Fired Deputy Says Sheriff Can’t Demand|That He Be Tasered as Part of Training

     INDIANAPOLIS (CN) – Hamilton County Sheriff Douglas Carter fired a deputy for refusing to be shot with a Taser as part of mandatory training, the deputy says in a constitutional claim in Federal Court. Ray Robert says his doctor had advised him against it, and points out that though Sheriff Carter ordered the “training” when he ordered all his deputies to carry Tasers, “Carter has not required that deputies who carry firearms be shot as part of their training.”




     Robert says that in November 2008 Carter ordered that all Hamilton County deputies carry Tasers, “and that as part of training that each deputy had to actually be tazed.

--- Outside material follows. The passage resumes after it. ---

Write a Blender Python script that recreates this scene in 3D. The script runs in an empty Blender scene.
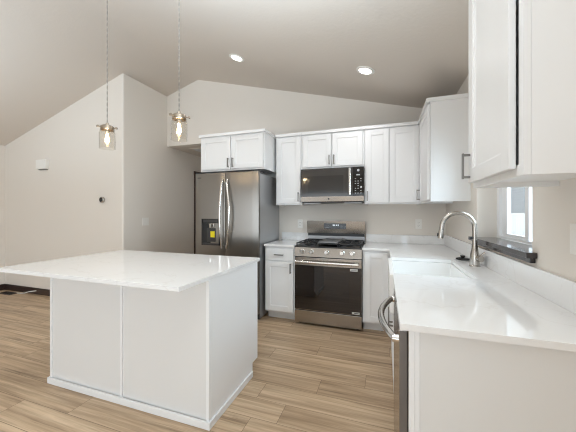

Plaintiff objected and refused to being tazed on advice of his physician. The requirement that plaintiff be tazed in order to keep his job is arbitrary and without rational basis. Tazing is inherently dangerous and could result in death or bodily injury. Carter terminated plaintiff’s employment effective Dec. 1, 2008 because plaintiff refused to be tazed.”
     Robert says his firing was unconstitutional. He demands reinstatement, back pay and punitive damages. He is represented in Federal Court by Mary Jane Lapointe.
     (Taser International has been sued more than 135 times since 2005, according to the Courthouse News database. At least one of those complaints came from a law enforcement officer who claimed to have been severely injured by being shot with a Taser stun gun as a requirement of training.)